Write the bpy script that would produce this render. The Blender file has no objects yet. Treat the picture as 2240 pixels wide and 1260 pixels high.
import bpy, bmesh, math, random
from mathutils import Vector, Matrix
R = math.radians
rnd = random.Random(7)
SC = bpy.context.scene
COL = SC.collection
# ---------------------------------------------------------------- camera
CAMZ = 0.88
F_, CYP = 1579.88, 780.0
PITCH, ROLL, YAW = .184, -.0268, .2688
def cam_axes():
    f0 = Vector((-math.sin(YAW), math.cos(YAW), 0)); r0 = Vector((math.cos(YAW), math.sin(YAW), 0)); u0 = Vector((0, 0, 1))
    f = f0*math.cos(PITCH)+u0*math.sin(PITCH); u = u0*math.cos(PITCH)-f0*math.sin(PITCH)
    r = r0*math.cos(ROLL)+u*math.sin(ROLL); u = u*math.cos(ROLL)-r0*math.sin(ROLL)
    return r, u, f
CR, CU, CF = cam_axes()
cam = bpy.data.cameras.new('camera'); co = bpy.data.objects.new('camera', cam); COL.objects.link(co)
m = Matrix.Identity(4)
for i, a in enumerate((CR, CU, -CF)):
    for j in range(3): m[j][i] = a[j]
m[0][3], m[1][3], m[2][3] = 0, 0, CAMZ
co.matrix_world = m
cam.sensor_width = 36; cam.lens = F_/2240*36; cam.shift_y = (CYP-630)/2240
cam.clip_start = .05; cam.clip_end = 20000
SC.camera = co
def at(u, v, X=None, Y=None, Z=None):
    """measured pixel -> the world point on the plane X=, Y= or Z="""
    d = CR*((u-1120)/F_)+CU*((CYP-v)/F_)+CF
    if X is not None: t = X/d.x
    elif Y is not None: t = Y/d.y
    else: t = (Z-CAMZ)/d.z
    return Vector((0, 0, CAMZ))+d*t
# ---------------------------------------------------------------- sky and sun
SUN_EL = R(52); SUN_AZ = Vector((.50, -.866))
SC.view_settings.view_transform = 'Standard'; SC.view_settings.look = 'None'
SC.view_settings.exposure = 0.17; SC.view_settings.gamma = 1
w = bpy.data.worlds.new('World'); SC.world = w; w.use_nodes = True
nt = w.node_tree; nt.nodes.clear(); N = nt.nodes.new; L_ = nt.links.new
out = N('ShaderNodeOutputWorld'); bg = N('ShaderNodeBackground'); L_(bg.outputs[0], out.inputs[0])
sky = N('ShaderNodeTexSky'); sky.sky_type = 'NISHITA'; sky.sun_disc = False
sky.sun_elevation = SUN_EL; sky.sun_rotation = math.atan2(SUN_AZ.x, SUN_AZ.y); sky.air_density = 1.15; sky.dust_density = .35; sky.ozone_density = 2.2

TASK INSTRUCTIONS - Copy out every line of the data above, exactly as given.

ANSWER IN FULL -
Write the bpy script that would produce this render. The Blender file has no objects yet. Treat the picture as 2240 pixels wide and 1260 pixels high.
import bpy, bmesh, math, random
from mathutils import Vector, Matrix
R = math.radians
rnd = random.Random(7)
SC = bpy.context.scene
COL = SC.collection
# ---------------------------------------------------------------- camera
CAMZ = 0.88
F_, CYP = 1579.88, 780.0
PITCH, ROLL, YAW = .184, -.0268, .2688
def cam_axes():
    f0 = Vector((-math.sin(YAW), math.cos(YAW), 0)); r0 = Vector((math.cos(YAW), math.sin(YAW), 0)); u0 = Vector((0, 0, 1))
    f = f0*math.cos(PITCH)+u0*math.sin(PITCH); u = u0*math.cos(PITCH)-f0*math.sin(PITCH)
    r = r0*math.cos(ROLL)+u*math.sin(ROLL); u = u*math.cos(ROLL)-r0*math.sin(ROLL)
    return r, u, f
CR, CU, CF = cam_axes()
cam = bpy.data.cameras.new('camera'); co = bpy.data.objects.new('camera', cam); COL.objects.link(co)
m = Matrix.Identity(4)
for i, a in enumerate((CR, CU, -CF)):
    for j in range(3): m[j][i] = a[j]
m[0][3], m[1][3], m[2][3] = 0, 0, CAMZ
co.matrix_world = m
cam.sensor_width = 36; cam.lens = F_/2240*36; cam.shift_y = (CYP-630)/2240
cam.clip_start = .05; cam.clip_end = 20000
SC.camera = co
def at(u, v, X=None, Y=None, Z=None):
    """measured pixel -> the world point on the plane X=, Y= or Z="""
    d = CR*((u-1120)/F_)+CU*((CYP-v)/F_)+CF
    if X is not None: t = X/d.x
    elif Y is not None: t = Y/d.y
    else: t = (Z-CAMZ)/d.z
    return Vector((0, 0, CAMZ))+d*t
# ---------------------------------------------------------------- sky and sun
SUN_EL = R(52); SUN_AZ = Vector((.50, -.866))
SC.view_settings.view_transform = 'Standard'; SC.view_settings.look = 'None'
SC.view_settings.exposure = 0.17; SC.view_settings.gamma = 1
w = bpy.data.worlds.new('World'); SC.world = w; w.use_nodes = True
nt = w.node_tree; nt.nodes.clear(); N = nt.nodes.new; L_ = nt.links.new
out = N('ShaderNodeOutputWorld'); bg = N('ShaderNodeBackground'); L_(bg.outputs[0], out.inputs[0])
sky = N('ShaderNodeTexSky'); sky.sky_type = 'NISHITA'; sky.sun_disc = False
sky.sun_elevation = SUN_EL; sky.sun_rotation = math.atan2(SUN_AZ.x, SUN_AZ.y); sky.air_density = 1.15; sky.dust_density = .35; sky.ozone_density = 2.2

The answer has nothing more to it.